Problem requirements:
Set down the whole listing verbatim.
-- BEGIN Raw data --
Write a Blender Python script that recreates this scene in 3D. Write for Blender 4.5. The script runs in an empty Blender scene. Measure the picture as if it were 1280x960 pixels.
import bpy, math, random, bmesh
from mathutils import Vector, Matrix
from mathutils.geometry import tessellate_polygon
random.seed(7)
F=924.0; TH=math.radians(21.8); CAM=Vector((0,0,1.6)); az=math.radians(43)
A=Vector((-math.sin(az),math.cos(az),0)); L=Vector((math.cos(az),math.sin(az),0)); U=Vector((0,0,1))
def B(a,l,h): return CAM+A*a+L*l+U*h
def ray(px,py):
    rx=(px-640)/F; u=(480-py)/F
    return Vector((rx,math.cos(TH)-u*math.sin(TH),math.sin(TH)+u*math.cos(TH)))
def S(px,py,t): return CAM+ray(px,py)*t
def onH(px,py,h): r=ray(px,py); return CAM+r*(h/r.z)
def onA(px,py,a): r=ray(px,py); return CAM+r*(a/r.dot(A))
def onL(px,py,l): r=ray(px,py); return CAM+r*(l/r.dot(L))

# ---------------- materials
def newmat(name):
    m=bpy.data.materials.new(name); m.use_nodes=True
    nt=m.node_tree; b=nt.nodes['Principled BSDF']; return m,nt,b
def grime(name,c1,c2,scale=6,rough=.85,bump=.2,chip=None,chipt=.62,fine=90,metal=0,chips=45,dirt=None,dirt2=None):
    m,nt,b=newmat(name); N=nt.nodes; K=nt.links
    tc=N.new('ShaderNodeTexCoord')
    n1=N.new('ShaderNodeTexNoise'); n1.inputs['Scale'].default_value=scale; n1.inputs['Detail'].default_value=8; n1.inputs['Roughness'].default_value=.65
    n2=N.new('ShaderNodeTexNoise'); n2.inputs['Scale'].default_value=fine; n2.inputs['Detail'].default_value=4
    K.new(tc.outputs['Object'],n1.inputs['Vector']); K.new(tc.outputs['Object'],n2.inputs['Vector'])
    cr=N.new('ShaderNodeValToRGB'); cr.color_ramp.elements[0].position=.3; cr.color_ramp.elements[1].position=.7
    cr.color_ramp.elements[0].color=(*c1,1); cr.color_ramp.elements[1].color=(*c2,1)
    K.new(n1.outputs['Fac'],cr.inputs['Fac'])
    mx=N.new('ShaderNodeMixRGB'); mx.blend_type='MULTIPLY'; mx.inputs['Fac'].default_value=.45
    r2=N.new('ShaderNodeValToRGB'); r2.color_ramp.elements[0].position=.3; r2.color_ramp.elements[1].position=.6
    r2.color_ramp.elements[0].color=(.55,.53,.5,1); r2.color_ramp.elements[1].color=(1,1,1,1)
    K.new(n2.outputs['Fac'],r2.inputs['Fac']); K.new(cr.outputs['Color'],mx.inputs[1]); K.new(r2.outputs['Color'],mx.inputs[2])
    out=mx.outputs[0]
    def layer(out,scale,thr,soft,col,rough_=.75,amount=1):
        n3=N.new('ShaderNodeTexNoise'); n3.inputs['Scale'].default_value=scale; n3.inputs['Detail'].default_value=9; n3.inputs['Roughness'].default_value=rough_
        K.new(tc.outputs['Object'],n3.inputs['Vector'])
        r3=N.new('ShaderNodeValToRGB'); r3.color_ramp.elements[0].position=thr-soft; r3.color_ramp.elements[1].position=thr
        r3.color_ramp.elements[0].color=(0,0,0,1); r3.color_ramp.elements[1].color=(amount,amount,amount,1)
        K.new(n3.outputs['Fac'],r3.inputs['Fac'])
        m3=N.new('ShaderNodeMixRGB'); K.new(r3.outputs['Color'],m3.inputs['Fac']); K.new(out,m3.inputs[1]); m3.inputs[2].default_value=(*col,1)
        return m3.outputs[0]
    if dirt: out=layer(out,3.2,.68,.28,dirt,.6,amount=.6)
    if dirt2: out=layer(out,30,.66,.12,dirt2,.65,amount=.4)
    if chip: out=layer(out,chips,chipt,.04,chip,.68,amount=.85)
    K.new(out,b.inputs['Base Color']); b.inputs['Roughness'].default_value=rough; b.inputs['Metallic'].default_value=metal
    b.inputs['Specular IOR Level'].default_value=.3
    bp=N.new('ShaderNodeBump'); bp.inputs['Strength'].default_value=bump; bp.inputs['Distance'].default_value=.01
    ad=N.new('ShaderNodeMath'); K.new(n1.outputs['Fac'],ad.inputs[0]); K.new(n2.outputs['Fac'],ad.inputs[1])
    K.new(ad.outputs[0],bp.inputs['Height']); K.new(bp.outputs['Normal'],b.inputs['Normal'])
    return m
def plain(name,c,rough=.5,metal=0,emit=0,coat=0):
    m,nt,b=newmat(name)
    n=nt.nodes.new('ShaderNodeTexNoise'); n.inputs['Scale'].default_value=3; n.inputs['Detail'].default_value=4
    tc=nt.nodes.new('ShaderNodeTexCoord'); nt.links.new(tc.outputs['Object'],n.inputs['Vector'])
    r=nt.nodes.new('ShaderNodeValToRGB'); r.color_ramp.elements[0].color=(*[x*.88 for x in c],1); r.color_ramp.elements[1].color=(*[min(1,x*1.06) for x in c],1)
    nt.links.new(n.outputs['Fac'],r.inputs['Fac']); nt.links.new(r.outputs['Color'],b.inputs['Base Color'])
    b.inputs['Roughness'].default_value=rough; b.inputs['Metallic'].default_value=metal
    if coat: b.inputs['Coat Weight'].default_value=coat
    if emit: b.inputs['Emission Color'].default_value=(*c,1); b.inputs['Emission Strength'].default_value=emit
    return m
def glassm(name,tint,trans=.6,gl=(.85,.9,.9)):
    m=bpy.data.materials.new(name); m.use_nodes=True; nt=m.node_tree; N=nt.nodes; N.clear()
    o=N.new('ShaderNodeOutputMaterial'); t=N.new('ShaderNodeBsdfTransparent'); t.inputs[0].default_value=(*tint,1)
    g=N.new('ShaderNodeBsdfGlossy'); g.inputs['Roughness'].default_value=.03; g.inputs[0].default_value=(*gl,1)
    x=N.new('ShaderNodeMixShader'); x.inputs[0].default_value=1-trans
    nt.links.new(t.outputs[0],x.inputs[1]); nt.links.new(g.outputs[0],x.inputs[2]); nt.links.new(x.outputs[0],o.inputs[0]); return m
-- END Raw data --
The response:
Write a Blender Python script that recreates this scene in 3D. Write for Blender 4.5. The script runs in an empty Blender scene. Measure the picture as if it were 1280x960 pixels.
import bpy, math, random, bmesh
from mathutils import Vector, Matrix
from mathutils.geometry import tessellate_polygon
random.seed(7)
F=924.0; TH=math.radians(21.8); CAM=Vector((0,0,1.6)); az=math.radians(43)
A=Vector((-math.sin(az),math.cos(az),0)); L=Vector((math.cos(az),math.sin(az),0)); U=Vector((0,0,1))
def B(a,l,h): return CAM+A*a+L*l+U*h
def ray(px,py):
    rx=(px-640)/F; u=(480-py)/F
    return Vector((rx,math.cos(TH)-u*math.sin(TH),math.sin(TH)+u*math.cos(TH)))
def S(px,py,t): return CAM+ray(px,py)*t
def onH(px,py,h): r=ray(px,py); return CAM+r*(h/r.z)
def onA(px,py,a): r=ray(px,py); return CAM+r*(a/r.dot(A))
def onL(px,py,l): r=ray(px,py); return CAM+r*(l/r.dot(L))

# ---------------- materials
def newmat(name):
    m=bpy.data.materials.new(name); m.use_nodes=True
    nt=m.node_tree; b=nt.nodes['Principled BSDF']; return m,nt,b
def grime(name,c1,c2,scale=6,rough=.85,bump=.2,chip=None,chipt=.62,fine=90,metal=0,chips=45,dirt=None,dirt2=None):
    m,nt,b=newmat(name); N=nt.nodes; K=nt.links
    tc=N.new('ShaderNodeTexCoord')
    n1=N.new('ShaderNodeTexNoise'); n1.inputs['Scale'].default_value=scale; n1.inputs['Detail'].default_value=8; n1.inputs['Roughness'].default_value=.65
    n2=N.new('ShaderNodeTexNoise'); n2.inputs['Scale'].default_value=fine; n2.inputs['Detail'].default_value=4
    K.new(tc.outputs['Object'],n1.inputs['Vector']); K.new(tc.outputs['Object'],n2.inputs['Vector'])
    cr=N.new('ShaderNodeValToRGB'); cr.color_ramp.elements[0].position=.3; cr.color_ramp.elements[1].position=.7
    cr.color_ramp.elements[0].color=(*c1,1); cr.color_ramp.elements[1].color=(*c2,1)
    K.new(n1.outputs['Fac'],cr.inputs['Fac'])
    mx=N.new('ShaderNodeMixRGB'); mx.blend_type='MULTIPLY'; mx.inputs['Fac'].default_value=.45
    r2=N.new('ShaderNodeValToRGB'); r2.color_ramp.elements[0].position=.3; r2.color_ramp.elements[1].position=.6
    r2.color_ramp.elements[0].color=(.55,.53,.5,1); r2.color_ramp.elements[1].color=(1,1,1,1)
    K.new(n2.outputs['Fac'],r2.inputs['Fac']); K.new(cr.outputs['Color'],mx.inputs[1]); K.new(r2.outputs['Color'],mx.inputs[2])
    out=mx.outputs[0]
    def layer(out,scale,thr,soft,col,rough_=.75,amount=1):
        n3=N.new('ShaderNodeTexNoise'); n3.inputs['Scale'].default_value=scale; n3.inputs['Detail'].default_value=9; n3.inputs['Roughness'].default_value=rough_
        K.new(tc.outputs['Object'],n3.inputs['Vector'])
        r3=N.new('ShaderNodeValToRGB'); r3.color_ramp.elements[0].position=thr-soft; r3.color_ramp.elements[1].position=thr
        r3.color_ramp.elements[0].color=(0,0,0,1); r3.color_ramp.elements[1].color=(amount,amount,amount,1)
        K.new(n3.outputs['Fac'],r3.inputs['Fac'])
        m3=N.new('ShaderNodeMixRGB'); K.new(r3.outputs['Color'],m3.inputs['Fac']); K.new(out,m3.inputs[1]); m3.inputs[2].default_value=(*col,1)
        return m3.outputs[0]
    if dirt: out=layer(out,3.2,.68,.28,dirt,.6,amount=.6)
    if dirt2: out=layer(out,30,.66,.12,dirt2,.65,amount=.4)
    if chip: out=layer(out,chips,chipt,.04,chip,.68,amount=.85)
    K.new(out,b.inputs['Base Color']); b.inputs['Roughness'].default_value=rough; b.inputs['Metallic'].default_value=metal
    b.inputs['Specular IOR Level'].default_value=.3
    bp=N.new('ShaderNodeBump'); bp.inputs['Strength'].default_value=bump; bp.inputs['Distance'].default_value=.01
    ad=N.new('ShaderNodeMath'); K.new(n1.outputs['Fac'],ad.inputs[0]); K.new(n2.outputs['Fac'],ad.inputs[1])
    K.new(ad.outputs[0],bp.inputs['Height']); K.new(bp.outputs['Normal'],b.inputs['Normal'])
    return m
def plain(name,c,rough=.5,metal=0,emit=0,coat=0):
    m,nt,b=newmat(name)
    n=nt.nodes.new('ShaderNodeTexNoise'); n.inputs['Scale'].default_value=3; n.inputs['Detail'].default_value=4
    tc=nt.nodes.new('ShaderNodeTexCoord'); nt.links.new(tc.outputs['Object'],n.inputs['Vector'])
    r=nt.nodes.new('ShaderNodeValToRGB'); r.color_ramp.elements[0].color=(*[x*.88 for x in c],1); r.color_ramp.elements[1].color=(*[min(1,x*1.06) for x in c],1)
    nt.links.new(n.outputs['Fac'],r.inputs['Fac']); nt.links.new(r.outputs['Color'],b.inputs['Base Color'])
    b.inputs['Roughness'].default_value=rough; b.inputs['Metallic'].default_value=metal
    if coat: b.inputs['Coat Weight'].default_value=coat
    if emit: b.inputs['Emission Color'].default_value=(*c,1); b.inputs['Emission Strength'].default_value=emit
    return m
def glassm(name,tint,trans=.6,gl=(.85,.9,.9)):
    m=bpy.data.materials.new(name); m.use_nodes=True; nt=m.node_tree; N=nt.nodes; N.clear()
    o=N.new('ShaderNodeOutputMaterial'); t=N.new('ShaderNodeBsdfTransparent'); t.inputs[0].default_value=(*tint,1)
    g=N.new('ShaderNodeBsdfGlossy'); g.inputs['Roughness'].default_value=.03; g.inputs[0].default_value=(*gl,1)
    x=N.new('ShaderNodeMixShader'); x.inputs[0].default_value=1-trans
    nt.links.new(t.outputs[0],x.inputs[1]); nt.links.new(g.outputs[0],x.inputs[2]); nt.links.new(x.outputs[0],o.inputs[0]); return m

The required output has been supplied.